Mari sort de la chambre des enfants.

- Ça a été?

- Oui, oui… (S’ensuit un récit par le menu de toutes les questions de parents et réponses de prof, de toutes les tensions minuscules, de toutes les impressions vécues ou imaginées de l’autre côté). Et toi?

- Oui, oui… (S’ensuit un récit par le menu de toutes les galères d’une fin de journée et tunnel dîner-bain-dodo d’un parent seul face à ses enfants). Et bon, là, on est encore à la place, il est presque sept heures, il faut rentrer, et puis Dernier commence à avoir faim, donc il est difficile, donc il chouine, donc il ne veut pas rentrer, et puis à un moment, j’ai dû me fâcher, j’ai dû le gronder pour l’obliger à rentrer! En plus, il ne voulait pas rendre ses jouets au petit voisin qui lui en avait gentiment prêté, à la place! J’ai dû lui arracher le camion de pompiers des mains! Gros caprice, grosse chouinerie!
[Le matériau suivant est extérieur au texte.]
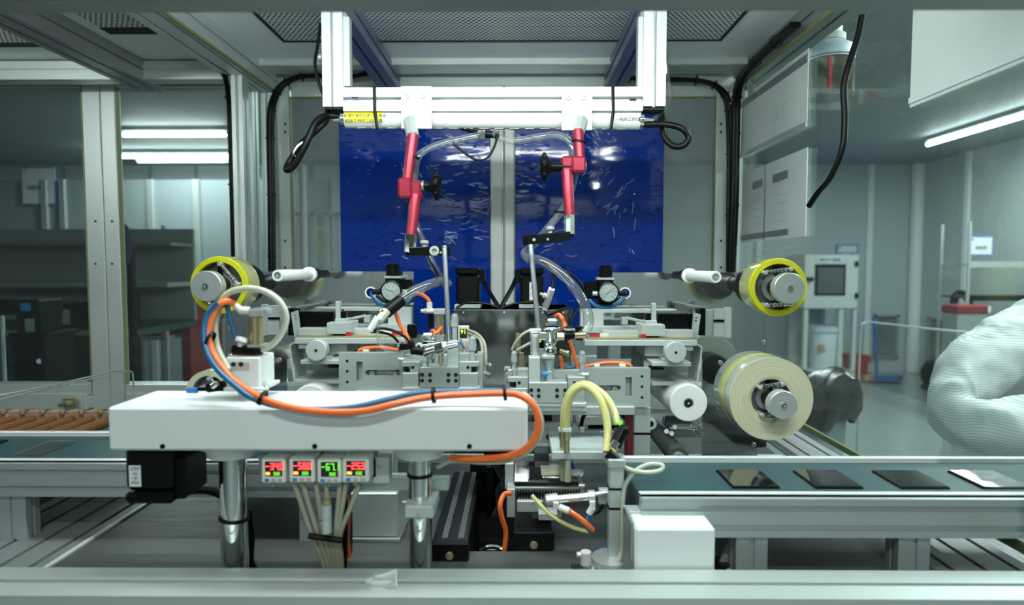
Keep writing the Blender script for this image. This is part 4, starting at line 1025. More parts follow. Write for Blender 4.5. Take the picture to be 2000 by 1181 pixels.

- Bon, allez, on va se coucher? On a survécu, c’est l’essentiel, Chéri.


Nuit noire.

Yeux grand ouverts.

Évidemment.

Dernier est venu me chercher pour que j’aille dormir dans son lit avec lui, comme toutes les nuits.

Je ne peux pas me rendormir.

Évidemment.

Ah, ce papa, qui parle de neurodiversité, pour que son fils soit traité différemment, et cette mère-là, à qui je n’ai pas clairement expliqué le but des exercices de début de séance, et celle-là, qui me parle de cyber-bullying, dont je vais devoir m’occuper dès demain, et ces copies, déjà que je vois s’accumuler! 


Une première fois sonne la maudite montre de Milieu qu’on ne sait pas faire taire et qui, à toutes les heures, fait entendre son tit! 

Une deuxième fois.

Une troisième fois.

Bon, ben, voilà, j’ai dû me réveiller à deux heures du matin et dehors aucun jour ne se fait, malgré les trois heures passées à mouliner ma réunion et son cortège de sale boulot et de mauvaises nouvelles.


À côté de moi, Dernier, qui dormait paisiblement, se met à gigoter, à geindre, à chouiner. Je pose ma main sur son torse pour le tranquilliser mais c’est l’effet inverse qui se produit: Dernier commence à pleurer plus fort, à donner des coups de pied de protestation avant de lâcher, dans son demi-sommeil et demi-éveil:

- Mon camion! Mon camion de pompiers! Papa méchant! Papa, tu es méchant!

- Dernier, lui susurré-je alors à l’oreille, c’est Maman.

- Ah, Maman, souffle-t-il rassuré et calmé sur le champ, tout en se rapprochant de moi pour me faire des câlins.


Au moins, nous sommes deux dans le moulin.

Viens, mon Dernier, qu’on se réchauffe au feu de nos deux colères et qu’on se rendorme ensemble, loin du monde cruel, au chaud, blottis dans nos brûlants magmas d’émotions à fleur de peau.